Pointing out the destructive and exploitative history of the Democratic Party’s failings with Black America isn’t the same as making a convincing argument for why promoting “conservative values” isn’t just the same kind of counterintuitive hysteria that informed the Southern Strategy. By exploiting white Americans’ feelings of misplaced anger and victimization, and by playing on white Americans’ beliefs of what they are most entitled to, conservatives have effectively gotten them to vote against their own interests for generations.
W.E.B. Du Bois theorized that working-class Southern white Americans were ignorantly complicit in their own civil and economic marginalization—forfeiting any true political leverage for perceived societal gains associated with their whiteness. On the failure of white workers to unite with their black counterparts, he wrote that “the white group of laborers, while they received a low wage, were compensated in part by a sort of public and psychological wage. They were given public deference and titles of courtesy because they were white.”

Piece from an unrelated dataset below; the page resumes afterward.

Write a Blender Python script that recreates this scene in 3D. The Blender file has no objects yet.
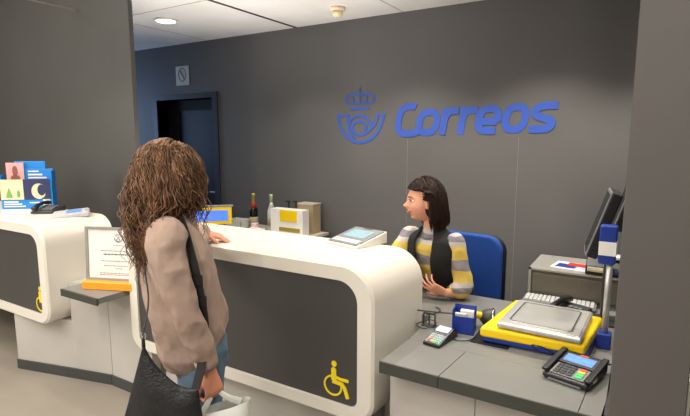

This generation of black conservatives is deeply invested in buying into that same idea of Americanness that has led disenfranchised white folks to vote red. That they’ve grabbed on to that identity with both hands says so much about how they see Black America; if you can convince some upwardly mobile black people that they are both special and that their community is one that simply “can’t get its act together,” it’s not a stretch to see how they can embrace the ideals of a party that panders to their false sense of exceptionalism while finger-wagging their own people. The American white elitist believes they are entitled to a certain America—and the black neoconservatives want in. They conveniently ignore that this house was never meant to include them in any equitable way.
Kanye West may want to “distance himself” from politics now that Trump is making outrageous promises to remove birthright citizenship and his sneakers experienced a dropoff in sales. Candace Owens may cheer the fortitude of black conservatives as Ferguson activists still grapple with the fallout from 2014. Their allegiances can’t be forgotten and shouldn’t be dismissed. West made his position clear out of his own mouth too many times this year for him to suddenly walk all of it back. Owens and her ilk aren’t going anywhere. There is no iron-clad allegiance to the Democratic Party or anything else that has so obviously been a mixed bag for black Americans, but there is also something perversely ignorant in believing that this administration—with a birther at its head who has supported racist policies on a broad (DACA) and localized (stop-and-frisk) scale—has any vested interest in anything beyond black faces for political leverage and media manipulation.
Disillusionment with Barack Obama is a poor excuse for getting in bed with Donald Trump, and frustration with the left has never meant the right isn’t wrong.